Burke Road Plans Debated

Burke Road Plans Debated

Flood control, parking lot expansion and sidewalks are part of realignment discussion.

The shoulders of Burke Road are used by commuters on a daily basis when all the spots in the lot are filled.

The shoulders of Burke Road are used by commuters on a daily basis when all the spots in the lot are filled. Photo by Mike Salmon.


From right: Supervisor Pat Herrity (R-Springfield) and resident Darrell Marshall discuss the proposed project.

Where Burke Road crosses the Pohick Creek Tributary, the road has flooded three times this spring to the point where police had to help motorists out of the high water and close the road temporarily. This flooding danger was one of the main reasons the Fairfax County Department of Transportation is fixing this part of Burke Road with a new four-channel box culvert, and at the same time, realigning the road to address the speed limit violations and pedestrian access, and expand the nearby Virginia Railway Express parking lot, all in one project.

At a recent meeting with FXDOT officials, Supervisor Pat Herrity (R-Springfield), engineers and area residents, the plans were looked at once again after they were further refined from a similar meeting last year. “We’re looking to make the project as beneficial to the community as we can,” said Tom Biesiadny, FXDOT Director.

A SPEEDING STUDY was performed, reinforcing the community concerns about cars racing down this road, and it showed that there was a number of cars exceeding the speed limit, but this was not news to Darrell Marshall, a resident whose house faces the road and has had cars run through his fence three times. “Average speed does not mean anything,” Marshall said. “If he overshoots, he’s right in the middle of my house.” By saying “overshoots,” Marshall is talking about a 90-degree turn near the tributary that is a point of contention.

With the county plan, the road gets elevated so the box culverts can handle the high water from the tributary during high rains, and the curve is banked and straightened a bit so the traffic flows better. To some, this will invite speeding. Burke resident John Medieros believes “it’s going to be a raceway,” he said. Marshall agreed, saying “you’re designing it to be faster,” which Biesiadny disagreed to, but didn’t dwell on it. There were other points of the project to be discussed, mainly the multi-purpose trail on the side of the road and the VRE lot expansion.
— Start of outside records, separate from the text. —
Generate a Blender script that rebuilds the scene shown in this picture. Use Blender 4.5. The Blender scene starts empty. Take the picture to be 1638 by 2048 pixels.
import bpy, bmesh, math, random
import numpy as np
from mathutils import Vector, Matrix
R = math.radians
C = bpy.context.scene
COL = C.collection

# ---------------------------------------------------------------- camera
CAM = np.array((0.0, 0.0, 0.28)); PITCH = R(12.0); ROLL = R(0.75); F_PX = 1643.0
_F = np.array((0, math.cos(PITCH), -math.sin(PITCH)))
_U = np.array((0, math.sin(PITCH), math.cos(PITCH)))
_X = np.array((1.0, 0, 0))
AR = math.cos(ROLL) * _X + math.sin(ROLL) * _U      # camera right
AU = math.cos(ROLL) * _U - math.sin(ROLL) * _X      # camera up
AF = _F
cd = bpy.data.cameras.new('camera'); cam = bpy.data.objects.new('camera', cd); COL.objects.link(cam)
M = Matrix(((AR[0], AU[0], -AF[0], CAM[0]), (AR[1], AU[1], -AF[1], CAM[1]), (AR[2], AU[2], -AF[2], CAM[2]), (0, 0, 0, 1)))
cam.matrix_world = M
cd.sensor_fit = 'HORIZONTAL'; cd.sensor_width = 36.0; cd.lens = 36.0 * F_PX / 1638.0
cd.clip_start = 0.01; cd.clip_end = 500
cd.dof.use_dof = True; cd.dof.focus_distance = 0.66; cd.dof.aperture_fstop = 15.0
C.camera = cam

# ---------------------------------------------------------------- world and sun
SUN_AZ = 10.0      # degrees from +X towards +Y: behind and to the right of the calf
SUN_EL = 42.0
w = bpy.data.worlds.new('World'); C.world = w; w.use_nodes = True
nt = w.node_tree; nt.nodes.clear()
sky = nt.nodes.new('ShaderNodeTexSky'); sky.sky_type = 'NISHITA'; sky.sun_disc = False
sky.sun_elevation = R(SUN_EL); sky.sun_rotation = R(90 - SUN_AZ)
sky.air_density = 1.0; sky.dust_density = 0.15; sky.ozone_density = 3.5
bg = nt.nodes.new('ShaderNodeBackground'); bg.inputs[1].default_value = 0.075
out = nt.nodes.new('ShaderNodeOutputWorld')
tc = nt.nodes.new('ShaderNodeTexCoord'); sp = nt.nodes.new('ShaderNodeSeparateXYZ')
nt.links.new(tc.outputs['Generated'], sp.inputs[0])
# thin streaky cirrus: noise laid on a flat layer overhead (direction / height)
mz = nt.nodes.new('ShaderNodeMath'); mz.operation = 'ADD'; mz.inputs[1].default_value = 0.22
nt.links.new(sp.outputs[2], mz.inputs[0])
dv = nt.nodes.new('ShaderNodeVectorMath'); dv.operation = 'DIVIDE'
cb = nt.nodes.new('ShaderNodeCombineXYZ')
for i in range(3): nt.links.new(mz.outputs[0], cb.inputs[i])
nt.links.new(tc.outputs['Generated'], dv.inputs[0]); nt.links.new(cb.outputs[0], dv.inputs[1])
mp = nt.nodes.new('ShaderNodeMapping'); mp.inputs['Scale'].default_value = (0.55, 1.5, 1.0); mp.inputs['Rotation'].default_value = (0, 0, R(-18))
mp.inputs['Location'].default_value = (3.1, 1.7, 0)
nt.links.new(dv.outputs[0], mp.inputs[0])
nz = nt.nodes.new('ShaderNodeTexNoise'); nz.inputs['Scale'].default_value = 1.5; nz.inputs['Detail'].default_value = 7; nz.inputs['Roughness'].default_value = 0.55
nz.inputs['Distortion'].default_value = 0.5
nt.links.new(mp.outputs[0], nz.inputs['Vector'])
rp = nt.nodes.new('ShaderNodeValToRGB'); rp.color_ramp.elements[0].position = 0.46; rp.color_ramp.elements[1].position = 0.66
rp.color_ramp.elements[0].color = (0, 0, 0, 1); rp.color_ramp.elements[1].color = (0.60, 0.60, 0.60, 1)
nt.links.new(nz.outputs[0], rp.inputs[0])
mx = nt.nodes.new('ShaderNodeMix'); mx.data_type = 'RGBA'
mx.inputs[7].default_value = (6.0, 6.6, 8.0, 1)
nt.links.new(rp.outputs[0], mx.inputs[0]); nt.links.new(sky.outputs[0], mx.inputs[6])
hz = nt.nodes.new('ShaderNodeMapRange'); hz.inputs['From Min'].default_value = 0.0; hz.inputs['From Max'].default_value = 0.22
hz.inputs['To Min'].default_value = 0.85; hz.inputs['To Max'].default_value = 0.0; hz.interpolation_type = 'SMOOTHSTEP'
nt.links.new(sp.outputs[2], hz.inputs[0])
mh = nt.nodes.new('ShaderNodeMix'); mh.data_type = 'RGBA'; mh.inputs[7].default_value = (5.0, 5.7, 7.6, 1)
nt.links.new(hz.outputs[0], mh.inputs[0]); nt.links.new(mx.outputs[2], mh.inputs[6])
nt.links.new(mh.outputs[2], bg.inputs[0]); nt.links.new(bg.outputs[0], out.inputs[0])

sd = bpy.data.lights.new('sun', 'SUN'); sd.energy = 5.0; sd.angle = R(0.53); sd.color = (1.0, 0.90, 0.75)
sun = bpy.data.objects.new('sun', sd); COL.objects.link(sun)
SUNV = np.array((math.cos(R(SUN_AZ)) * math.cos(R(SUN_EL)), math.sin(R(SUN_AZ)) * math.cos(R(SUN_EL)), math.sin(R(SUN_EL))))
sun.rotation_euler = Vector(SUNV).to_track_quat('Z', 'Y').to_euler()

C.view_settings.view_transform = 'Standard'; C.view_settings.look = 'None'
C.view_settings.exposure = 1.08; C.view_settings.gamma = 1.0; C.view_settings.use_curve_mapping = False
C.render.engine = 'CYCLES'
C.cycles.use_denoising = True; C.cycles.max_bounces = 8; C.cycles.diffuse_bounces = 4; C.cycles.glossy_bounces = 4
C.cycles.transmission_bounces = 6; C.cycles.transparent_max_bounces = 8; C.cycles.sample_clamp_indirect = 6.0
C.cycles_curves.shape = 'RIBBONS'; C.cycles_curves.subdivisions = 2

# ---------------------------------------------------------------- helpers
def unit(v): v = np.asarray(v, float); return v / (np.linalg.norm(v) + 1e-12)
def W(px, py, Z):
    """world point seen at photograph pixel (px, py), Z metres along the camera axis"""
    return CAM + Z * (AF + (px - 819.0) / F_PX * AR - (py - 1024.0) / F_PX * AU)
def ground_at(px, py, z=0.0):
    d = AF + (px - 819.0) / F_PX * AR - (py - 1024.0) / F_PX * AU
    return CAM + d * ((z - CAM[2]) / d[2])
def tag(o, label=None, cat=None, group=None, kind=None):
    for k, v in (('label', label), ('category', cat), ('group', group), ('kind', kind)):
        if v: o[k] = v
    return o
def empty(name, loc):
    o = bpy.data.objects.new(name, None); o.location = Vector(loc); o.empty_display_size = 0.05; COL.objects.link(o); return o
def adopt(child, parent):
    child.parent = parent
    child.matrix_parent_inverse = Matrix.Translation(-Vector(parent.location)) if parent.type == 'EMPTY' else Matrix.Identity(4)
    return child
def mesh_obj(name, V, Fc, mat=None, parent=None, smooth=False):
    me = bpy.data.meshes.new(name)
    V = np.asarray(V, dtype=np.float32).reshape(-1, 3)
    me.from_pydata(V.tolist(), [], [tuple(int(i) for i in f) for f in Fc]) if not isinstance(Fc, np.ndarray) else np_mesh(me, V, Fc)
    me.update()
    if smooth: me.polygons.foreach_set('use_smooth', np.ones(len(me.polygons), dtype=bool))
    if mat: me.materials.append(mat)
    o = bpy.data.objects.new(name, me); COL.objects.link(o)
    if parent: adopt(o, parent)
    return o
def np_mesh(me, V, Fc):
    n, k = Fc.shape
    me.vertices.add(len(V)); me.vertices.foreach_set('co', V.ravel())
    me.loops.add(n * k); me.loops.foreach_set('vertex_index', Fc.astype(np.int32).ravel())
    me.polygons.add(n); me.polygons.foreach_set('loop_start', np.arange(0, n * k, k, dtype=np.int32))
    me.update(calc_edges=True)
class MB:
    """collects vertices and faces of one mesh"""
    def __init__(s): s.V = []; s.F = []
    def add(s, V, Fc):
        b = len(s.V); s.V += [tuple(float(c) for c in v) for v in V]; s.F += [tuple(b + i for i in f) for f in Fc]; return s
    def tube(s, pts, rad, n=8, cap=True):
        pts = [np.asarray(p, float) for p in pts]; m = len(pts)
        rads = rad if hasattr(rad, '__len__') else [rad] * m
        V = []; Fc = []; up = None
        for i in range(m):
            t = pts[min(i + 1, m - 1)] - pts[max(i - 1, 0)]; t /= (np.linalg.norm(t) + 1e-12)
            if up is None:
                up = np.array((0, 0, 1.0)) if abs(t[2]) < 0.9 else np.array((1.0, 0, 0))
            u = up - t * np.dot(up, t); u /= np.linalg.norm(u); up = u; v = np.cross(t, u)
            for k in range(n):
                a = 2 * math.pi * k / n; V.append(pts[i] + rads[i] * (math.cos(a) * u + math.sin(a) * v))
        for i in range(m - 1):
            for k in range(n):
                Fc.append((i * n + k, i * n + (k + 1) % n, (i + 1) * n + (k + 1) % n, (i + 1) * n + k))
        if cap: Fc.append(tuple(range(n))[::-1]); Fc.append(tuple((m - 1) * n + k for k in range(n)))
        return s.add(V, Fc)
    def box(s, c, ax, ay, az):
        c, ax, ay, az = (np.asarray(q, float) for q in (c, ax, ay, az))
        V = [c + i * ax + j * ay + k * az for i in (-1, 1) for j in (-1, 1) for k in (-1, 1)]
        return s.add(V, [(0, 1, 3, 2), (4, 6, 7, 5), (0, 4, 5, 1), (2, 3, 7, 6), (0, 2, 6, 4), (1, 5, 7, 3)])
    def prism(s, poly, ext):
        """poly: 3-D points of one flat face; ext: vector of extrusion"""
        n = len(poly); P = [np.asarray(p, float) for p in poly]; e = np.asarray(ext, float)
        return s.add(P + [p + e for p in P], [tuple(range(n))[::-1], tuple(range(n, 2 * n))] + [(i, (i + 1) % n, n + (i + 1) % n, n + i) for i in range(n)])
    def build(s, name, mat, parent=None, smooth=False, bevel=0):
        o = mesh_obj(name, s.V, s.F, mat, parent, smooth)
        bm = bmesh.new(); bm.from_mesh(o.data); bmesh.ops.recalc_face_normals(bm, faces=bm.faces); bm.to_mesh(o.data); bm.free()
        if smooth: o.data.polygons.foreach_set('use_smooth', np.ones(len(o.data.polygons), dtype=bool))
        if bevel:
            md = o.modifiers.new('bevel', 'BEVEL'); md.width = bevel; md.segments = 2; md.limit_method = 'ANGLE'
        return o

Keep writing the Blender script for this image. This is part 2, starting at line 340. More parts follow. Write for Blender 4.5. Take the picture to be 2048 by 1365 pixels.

The sidewalk will be completed on the north side of the road and a 10-foot multi-purpose trail will be on the south side. It requires some of Marshall’s land as well as some of the Burke Nursery land. “That trail is going to be 38 feet from my front door,” he said, noting that there weren’t that many cyclists and pedestrians along Burke Road to warrant it. One cyclist was in the audience though, and noted that currently “I don’t ride my bike around that corner,” he said, citing the danger. Supervisor Herrity intends to lessen the impact of the multi-use trail by limiting it to an 8-foot width instead of 10, a compromise that will require further discussion with the county.

Every day at the VRE Rolling Road station, there are people parked on the grass and the shoulders of Burke Road because the 375-space parking lot is not big enough, although there is another multi-level VRE lot at the other Burke train stop that has space available. Nonetheless, the county plans on adding an additional 38 spaces to accommodate the extra cars, clearing a wooded area that is owned by the county and adding pavement. “There are no right-of-way takes with this project,” said Gibran Abifadel, a Fairfax County Capital Projects official. All the work will be done at night or on the weekends so it will not impact commuters. There was a flooding concern by Medieros though, and the increase in paved surfaces will increase the water runoff.

THE TOTAL PRICE TAG for the multi-pronged project is $8 million, and is scheduled to start in July 2020 and be completed in July 2021. Comments are accepted by July 6.